Growth and Characterization of p-Type and n-Type Sb 2 Se 3 for Use in Thin-Film Photovoltaic Solar Cell Devices

In this study, a two-electrode electrodeposition technique was employed to grow thin films of antimony selenide (Sb 2 Se 3 ) on glass/fluorine-doped tin oxide (FTO) substrates. The highest quality thin films were consistently obtained within the range of 1600 mV to 1950 mV. Subsequent electrodeposition experiments were conducted at discrete voltages to produce various layers of thin films. Photoelectrochemical cell (PEC) measurements were performed to characterize the semiconductor material layers, leading to the identification of both p-Type and n-Type conductivity types. Optical absorption spectroscopic analysis revealed energy bandgap values ranging from 1.10 eV to 1.90 eV for AD-deposited Sb 2 Se 3 samples and 1.08 eV to 1.68 eV for heat-treated Sb 2 Se 3 samples, confirming the semiconducting nature of the Sb 2 Se 3 material. Additionally, other characterization techniques, including X-ray diffraction analysis, reveal that the AD-deposited layers are almost amorphous, and heat treatment shows that the material is within the orthorhombic crystalline system.

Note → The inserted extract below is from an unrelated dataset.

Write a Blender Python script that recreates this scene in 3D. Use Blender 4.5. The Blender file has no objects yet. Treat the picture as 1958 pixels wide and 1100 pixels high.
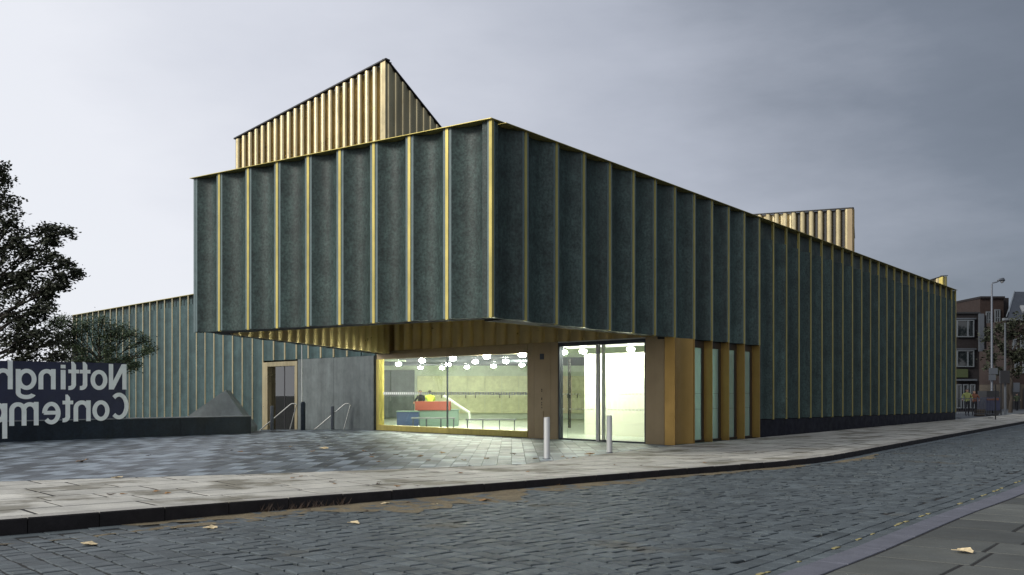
import bpy, bmesh, math, random
from mathutils import Vector, Matrix
R = random.Random(7)
sc = bpy.context.scene
col = sc.collection

# ------------------------------------------------------------------ camera
cd = bpy.data.cameras.new('camera'); cam = bpy.data.objects.new('camera', cd); col.objects.link(cam)
cam.location = (0, 0, 1.6); cam.rotation_euler = (math.radians(90), 0, 0)
cd.sensor_width = 36; cd.lens = 36*1941/1958; cd.shift_y = 200/1958; cd.clip_end = 4000
sc.camera = cam
# ------------------------------------------------------------------ light
SUN_AZ = Vector((-0.88, -0.47, 0)).normalized(); SUN_EL = math.radians(29)
sd = bpy.data.lights.new('sun', 'SUN'); sd.energy = 2.4; sd.angle = math.radians(16); sd.color = (1.0, 0.96, 0.88)
sun = bpy.data.objects.new('sun', sd); col.objects.link(sun)
to_sun = Vector((SUN_AZ.x*math.cos(SUN_EL), SUN_AZ.y*math.cos(SUN_EL), math.sin(SUN_EL)))
sun.rotation_euler = to_sun.to_track_quat('Z', 'Y').to_euler(); sun.location = (-30, -10, 30)
w = bpy.data.worlds.new('World'); sc.world = w; w.use_nodes = True
nt = w.node_tree; nt.nodes.clear()
def N(t, tree=None, **k):
    n = (tree or nt).nodes.new(t)
    for a, b in k.items(): setattr(n, a, b)
    return n
out = N('ShaderNodeOutputWorld'); bg = N('ShaderNodeBackground'); bg2 = N('ShaderNodeBackground'); mx = N('ShaderNodeMixShader')
sky = N('ShaderNodeTexSky', sky_type='NISHITA'); sky.sun_disc = False
sky.sun_elevation = SUN_EL; sky.sun_rotation = math.atan2(SUN_AZ.x, SUN_AZ.y)
bg.inputs['Strength'].default_value = 0.09
nt.links.new(sky.outputs[0], bg.inputs['Color'])
tc = N('ShaderNodeTexCoord')
# broad overcast: bright towards the left, slate towards the right
dot = N('ShaderNodeVectorMath', operation='DOT_PRODUCT'); dot.inputs[1].default_value = (0.80, 0.36, 0.44)
nt.links.new(tc.outputs['Generated'], dot.inputs[0])
mp = N('ShaderNodeMapping'); mp.inputs['Scale'].default_value = (1.2, 1.2, 3.4); mp.inputs['Rotation'].default_value = (0.0, 0.16, 0)
nt.links.new(tc.outputs['Generated'], mp.inputs[0])
no = N('ShaderNodeTexNoise'); no.inputs['Scale'].default_value = 2.6; no.inputs['Detail'].default_value = 8; no.inputs['Roughness'].default_value = 0.56
nt.links.new(mp.outputs[0], no.inputs['Vector'])
m1 = N('ShaderNodeMath', operation='MULTIPLY_ADD'); m1.inputs[1].default_value = 0.30; m1.inputs[2].default_value = -0.17
nt.links.new(no.outputs['Fac'], m1.inputs[0])
ad = N('ShaderNodeMath', operation='ADD'); nt.links.new(dot.outputs['Value'], ad.inputs[0]); nt.links.new(m1.outputs[0], ad.inputs[1])
mr = N('ShaderNodeMapRange'); mr.inputs['From Min'].default_value = -0.12; mr.inputs['From Max'].default_value = 0.90
nt.links.new(ad.outputs[0], mr.inputs['Value'])
cr = N('ShaderNodeValToRGB'); e = cr.color_ramp.elements
SKYRAMP = [(0.0, (0.72, 0.74, 0.78)), (0.22, (0.70, 0.715, 0.765)), (0.42, (0.56, 0.58, 0.645)), (0.63, (0.37, 0.395, 0.46)), (0.82, (0.165, 0.188, 0.232)), (1.0, (0.085, 0.102, 0.130))]
while len(e) < len(SKYRAMP): e.new(0.5)
for i, (p, c) in enumerate(SKYRAMP): e[i].position = p; e[i].color = (*c, 1)
nt.links.new(mr.outputs[0], cr.inputs[0]); nt.links.new(cr.outputs[0], bg2.inputs['Color']); bg2.inputs['Strength'].default_value = 1.25
mx.inputs[0].default_value = 0.93
nt.links.new(bg.outputs[0], mx.inputs[1]); nt.links.new(bg2.outputs[0], mx.inputs[2]); nt.links.new(mx.outputs[0], out.inputs[0])
sc.view_settings.view_transform = 'Standard'; sc.view_settings.look = 'None'; sc.view_settings.exposure = 0.0; sc.view_settings.gamma = 1
sc.view_settings.use_curve_mapping = False
sc.cycles.use_denoising = True; sc.cycles.max_bounces = 7; sc.cycles.transparent_max_bounces = 12; sc.cycles.caustics_reflective = False
sc.cycles.sample_clamp_indirect = 6

# ------------------------------------------------------------------ materials
def mat(name, c, rough=0.6, metal=0.0, var=0.0, scale=3.0, bump=0.0, bscale=40.0, tone=0.0, c2=None, streak=None, emit=None, spec=0.5, blotch=None, orand=0.0, mottle=None):
    m = bpy.data.materials.new(name); m.use_nodes = True; t = m.node_tree
    b = t.nodes['Principled BSDF']; L = t.links.new
    b.inputs['Roughness'].default_value = rough; b.inputs['Metallic'].default_value = metal
    b.inputs['Specular IOR Level'].default_value = spec
    b.inputs['Base Color'].default_value = (*c, 1)
    if emit: b.inputs['Emission Color'].default_value = (*emit[0], 1); b.inputs['Emission Strength'].default_value = emit[1]
    if not (var or bump or tone or streak or blotch or mottle): return m
    g = N('ShaderNodeNewGeometry', t); pos = g.outputs['Position']
    sock = None
    def mul(a, f):   # colour * scalar
        n = N('ShaderNodeMix', t, data_type='RGBA', blend_type='MULTIPLY'); n.inputs[0].default_value = 1
        if isinstance(a, tuple): n.inputs[6].default_value = (*a, 1)
        else: L(a, n.inputs[6])
        L(f, n.inputs[7]); return n.outputs[2]
    def noise(sc_, det=5, vec=None, rough_=0.6):
        n = N('ShaderNodeTexNoise', t); n.inputs['Scale'].default_value = sc_; n.inputs['Detail'].default_value = det; n.inputs['Roughness'].default_value = rough_
        L(vec or pos, n.inputs['Vector']); return n.outputs['Fac']
    def rng(v, a, b_, lo=0.3, hi=0.7):
        n = N('ShaderNodeMapRange', t); n.inputs[1].default_value = lo; n.inputs[2].default_value = hi; n.inputs[3].default_value = a; n.inputs[4].default_value = b_
        L(v, n.inputs[0]); return n.outputs[0]
    cur = c
    if c2:
        n = N('ShaderNodeMix', t, data_type='RGBA'); n.inputs[6].default_value = (*c, 1); n.inputs[7].default_value = (*c2, 1)
        L(rng(noise(scale*0.37, 4), 0, 1, 0.4, 0.62), n.inputs[0]); cur = n.outputs[2]
    if var: cur = mul(cur, rng(noise(scale), 1-var, 1+var))
    if mottle: cur = mul(cur, rng(noise(mottle[0], 3), 1-mottle[1], 1+mottle[1], 0.35, 0.65))
    if tone:
        a = N('ShaderNodeAttribute', t, attribute_name='tone'); cur = mul(cur, rng(a.outputs['Fac'], 1-tone, 1+tone, 0, 1))
    if orand:
        oi = N('ShaderNodeObjectInfo', t); cur = mul(cur, rng(oi.outputs['Random'], 1-orand, 1+orand, 0, 1))
    if streak:
        mpn = N('ShaderNodeMapping', t); mpn.inputs['Scale'].default_value = (1, 1, 0.06); L(pos, mpn.inputs[0])
        cur = mul(cur, rng(noise(streak[0], 4, mpn.outputs[0]), 1-streak[1], 1+streak[1]))
    if blotch:  # (scale, threshold, colour)
        n = N('ShaderNodeMix', t, data_type='RGBA'); n.inputs[7].default_value = (*blotch[2], 1)
        if isinstance(cur, tuple): n.inputs[6].default_value = (*cur, 1)
        else: L(cur, n.inputs[6])
        L(rng(noise(blotch[0], 6), 0, 0.85, blotch[1], blotch[1]+0.10), n.inputs[0]); cur = n.outputs[2]
    if not isinstance(cur, tuple): L(cur, b.inputs['Base Color'])
    L(rng(noise(scale*1.7), max(0.05, rough-0.1), min(1, rough+0.12)), b.inputs['Roughness'])
    if bump:
        bn = N('ShaderNodeBump', t); bn.inputs['Strength'].default_value = 0.6; bn.inputs['Distance'].default_value = bump
        L(noise(bscale, 4), bn.inputs['Height']); L(bn.outputs[0], b.inputs['Normal'])
    return m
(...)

Heat-treated layers grown at ~1740 mV showed highly crystalline material with a bandgap nearing the bulk bandgap of Sb 2 Se 3 . Raman spectroscopy identified vibrational modes specific to the Sb 2 Se 3 phase, further confirming its crystallinity. To explore the thin-film morphology, Scanning Electron Microscopy (SEM) was employed, revealing uniformly deposited material composed of grains of varying sizes at different voltages. Energy Dispersive X-ray analysis (EDX) confirmed the presence of antimony and selenium in the material layers.